Koreografi yapmaya başladığınızda kaç yaşındaydınız? İlk koreografinizi hatırlıyor musunuz? Nasıl bir şeydi?
- 11 yaşımdaydım. Önce de söylediğim gibi Santander, flamenko dansı ile fazla ilgili bir şehir değildi. Bu yüzden bazen annemle birlikte Madrid’e gidip, dans derslerine girerdim. Santander’e döndüğümde, öğrendiklerimi çalışmak için danslar icat etmem gerekiyordu. Kız kardeşim ve kız arkadaşlarım için koreografiler yapardım.

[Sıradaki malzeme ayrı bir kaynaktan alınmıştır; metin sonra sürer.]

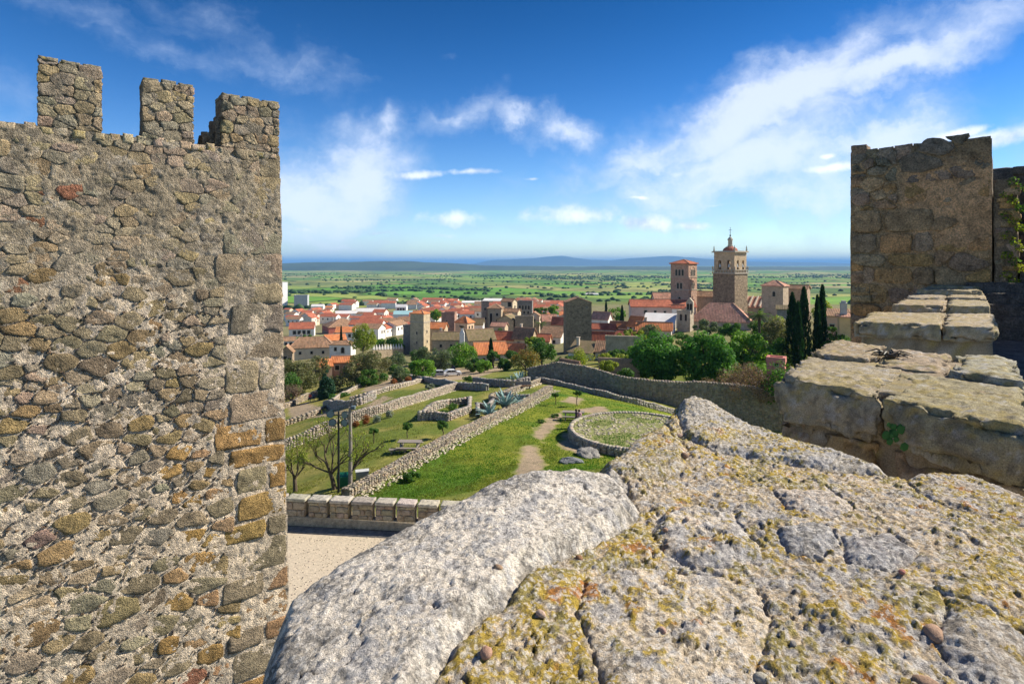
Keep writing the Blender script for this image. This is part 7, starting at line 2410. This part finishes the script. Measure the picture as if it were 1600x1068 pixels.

Bu benim için çaba değil bir zevkti.
Koreografi yapmak, bir sanat eseri yaratmak için iyi bir dansçı olmak yeterli midir?
- Büyük bir koreograf olmak için büyük bir dansçı olmanız gerekmiyor, tıpkı büyük bir dansçı olmanızın, sizin koreografiye yeteneğiniz olduğu anlamına gelmediği gibi.
ÊHayalperest bir insan mısınız?
- Evet öyleyim. Yaşınızın kaç olduğuna bakmadan hayal kurmaya devam etmek önemlidir. Bu sizi üretken kılar.
ÊKendi dans şirketinizi kurma kararını nasıl verdiniz?
- Eşimle karşılaştığımda, sergilediğimiz şovların temel sorumluları olmak için, kendi kumpanyamızı kurmaya karar verdik. Şu an 80 sanatçısı olan kumpanyamın başlangıcı 5 dansçı, bir gitarist ve bir şarkıcı idi.
Gelelim Fuego’ya. Bu dansı Cirque de Soleil’den esinlenerek mi yarattınız?
- Cirque de Soleil’in şovundaki konsepte hayranım ve çok saygı duyuyorum. Yaklaşık on sene önce Las Vegas’ta ilk kez izlediğimde "evet, işte bir şov bu şekilde yapılmalı" diye düşünmüştüm. Fuego, İspanyol folklorunun saflığı ile yeni çağdaş ve modern elemanların karışımına dayalıdır.
Bütün dansçıları siz mi seçiyorsunuz? Bugüne kadar Fuego’da kaç dansçı dans etmiştir?
- Evet onların hepsini bizzat seçiyorum. Fuego’da şimdiye kadar yaklaşık 35 sanatçı yer aldı.
En son sahneye ne zaman çıktınız? - 42 yaşıma geldiğimde, dans etmeyi bırakmaya karar verdim, fakat kendimi asla dans ortamının uzağında düşünemedim, böylece, koreograf, sanat direktörü vs. olarak devam ettim.
Carmen Mota’nın hep nasıl hatırlanmasını istiyorsunuz? İsminizin sözlükteki karşılığı ne olsun?
- Çok çalışan bir kişi.
Son olarak Türkiye’de Fuego’yu izleyeceklere ne önerirsiniz? Sizce salonu nasıl bir duyguyla terk edecekler?
- Umarım eğlenirler, gösteri yaptığım her yerde çok sıcak karşılandım. Fuego’yu izleyenlerin koltuklarına yapışacağına garanti veriyorum. Canlı Flamenko müziğinin tınıları, The Dire Straits’in Private Investigation’ı ve Carl Orff’un Carmina Burana’sı gibi destansı bestelerin zarafeti, dansçıların göz alıcı kostümleri ve güçlü bir koreografi birleşince ortaya etkileyici bir şov çıkıyor.